A morte e a ressurreição de Jesus, porém, não são eficazes para nós se nós não aderirmos a Ele através da fé e do amor. Sem fé e sem amor, o lava-pés não tem eficácia de purificação. É o que aconteceu com Judas Iscariotes. Ele estava presente, teve os seus pés lavados por Jesus, mas continuou manchado: “vós estais limpos, mas não todos! Jesus sabia quem o ia entregar. Por isso disse: ‘nem todos estais limpos’”.
Jesus morreu também por Judas Iscariotes. Jesus não o excluiu da súplica que fez na cruz: “Pai, perdoa-lhes, eles não sabem o que fazem”. Certamente Ele procurou o rosto de Judas entre a multidão como tinha feito com Pedro. Ele olhou para Pedro, e esse olhar faz Pedro se arrepender e chorar amargamente. Infelizmente, nem a morte de Jesus pode salvar se nós não acolhermos com fé e amor a Jesus. Judas teve os pés lavados, mas não acolheu esse sinal na fé e por isso não se beneficiou do perdão dos pecados.
Jesus desejou ardentemente celebrar a Páscoa porque desejava ardentemente criar uma comunidade de amor entre os homens; uma comunidade fundada no seu amor extremado. Por isso era necessária uma purificação de tudo aquilo que contradiz este amor de Jesus e este amor dos discípulos. A única forma de impureza que torna ineficaz esse amor é representada pela traição de Judas. É por isso que Jesus não aceita fazer o que Pedro pediu: lavar não só os pés, mas também as mãos e a cabeça. A lavagem quantitava de nada serve se a qualitativa não for possível.

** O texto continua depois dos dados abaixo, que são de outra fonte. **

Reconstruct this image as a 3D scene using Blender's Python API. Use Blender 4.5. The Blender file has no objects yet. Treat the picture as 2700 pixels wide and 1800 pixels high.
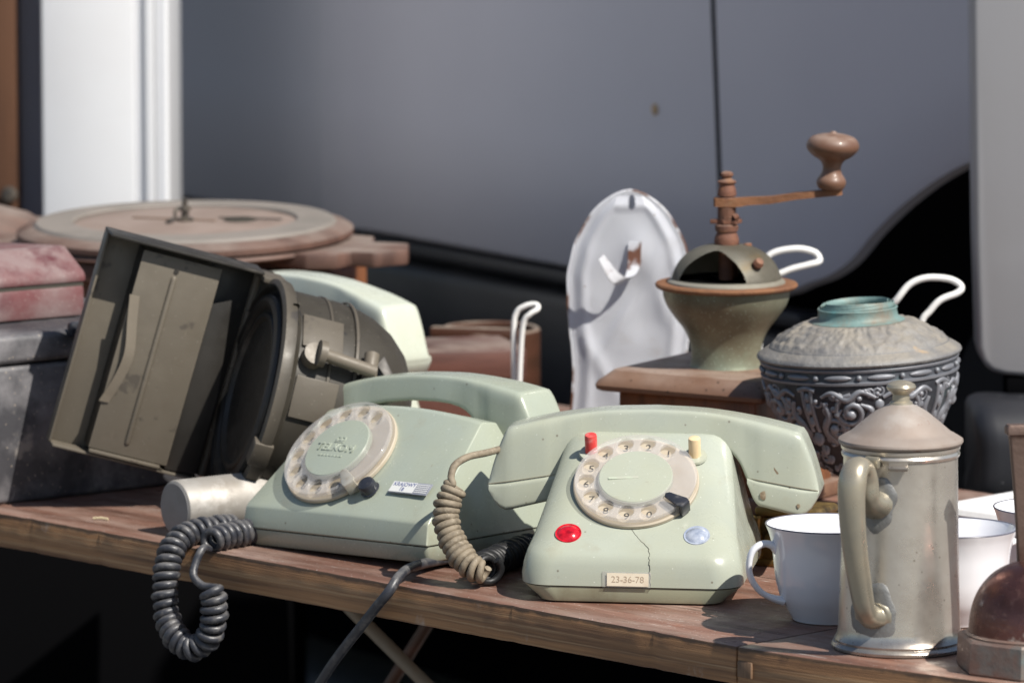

A eucaristia é o meio sacramental que Jesus instituiu para que o seu amor realizado até o fim se perpetuasse até o fim dos tempos. Na Eucaristia, Jesus cumpre a sua passagem deste mundo para o Pai e nos ama até o fim. Na eucaristia, Jesus ama até a morte, até o sacrifício de sua vida. Deste amor nos alimentamos e com ele somos transformados. Para viver este amor entre nós, precisamos ser purificados por Jesus, mas tal purificação reclama a nossa adesão de fé.
Hoje chegou também a nossa hora! Hora de nos decidir! Hora de nos deixar amar e purificar. Hora de amar com o mesmo amor! Pode ser também a hora em que o diabo põe no coração o projeto de trair Jesus! De que lado vamos estar?